Multisig Treasury (Gnosis Safe) is a multi-signature smart contract wallet where funds can only move if a predefined number of trusted signers approve the transaction. It replaces centralized control with programmable governance, serving as foundational treasury infrastructure for DAOs and communities managing collective capital.
How It Works
Multisig treasuries enforce collective decision-making over fund movements.
- Configure the Safe — define owners (signer addresses) and the signature threshold (e.g., 3-of-5 signers must approve)
- Deposit funds — ETH, ERC-20 tokens, and other assets are held in the Safe contract
- Propose transactions — any signer can propose a transaction (payment, token transfer, contract interaction)

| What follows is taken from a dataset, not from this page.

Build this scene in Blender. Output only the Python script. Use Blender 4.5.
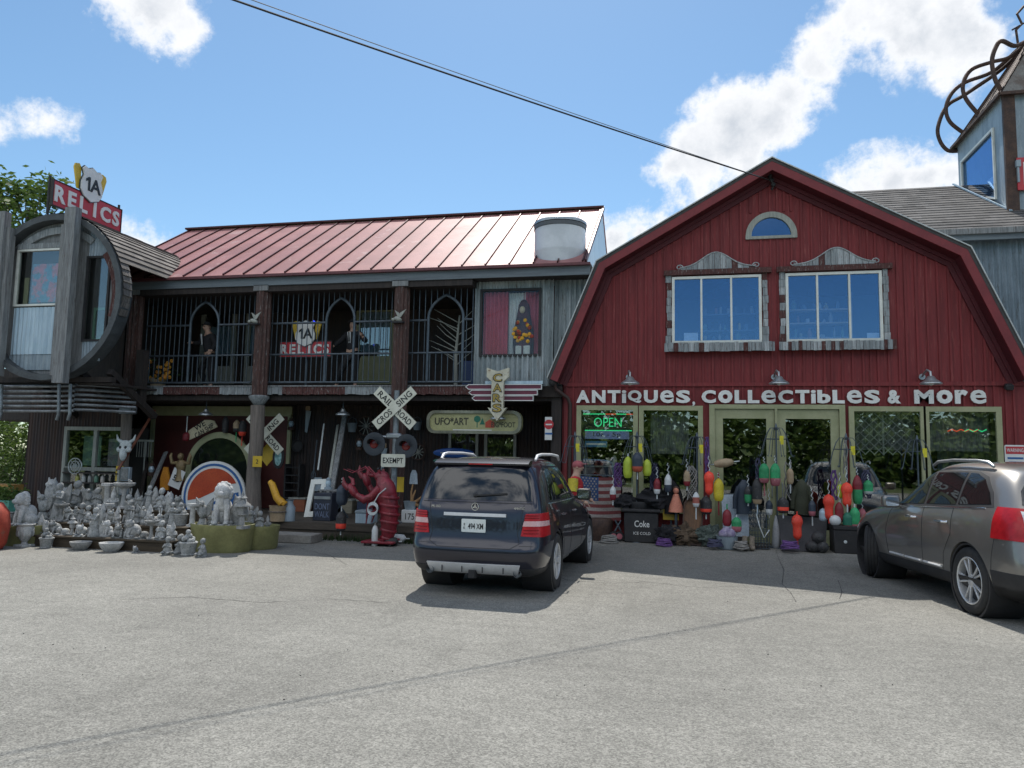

- Collect signatures — the required number of signers review and approve the transaction
- Execute — once threshold is met, the transaction executes on-chain with full auditability
Advantages
- Prevents unilateral access to funds through multi-signature requirements
- Supports transparent governance with auditable transaction histories
- Provides modular extensibility via Snapshot, Zodiac, and Allo Protocol integrations
- Enables programmable capital management composable with other mechanisms
Limitations
- Does not decide funding recipients — only enforces predefined approval rules
- Struggles scaling to very large, fluid participant bases without delegation modules
- Requires custom tooling for complex automation
- Signer coordination can become a bottleneck if signers are unresponsive
Best Used When
- DAO treasuries require distributed control over significant funds
- Community grant committees manage allocation rounds and need collective approval
- Milestone-based disbursements require multi-party sign-off
- Trust-based fund allocation among a defined set of team members
Examples and Use Cases
Grant Committee Management
A grant committee manages a DAI pool for quarterly distributions, with 3-of-5 committee members required to approve each disbursement.
Participatory Budgeting
A city DAO conducts participatory budgeting with community-elected signers approving funded proposals.
Mutual Aid Emergency Funds
Mutual aid networks use 3-of-5 steward approval for emergency fund disbursements, ensuring no single person controls relief funds.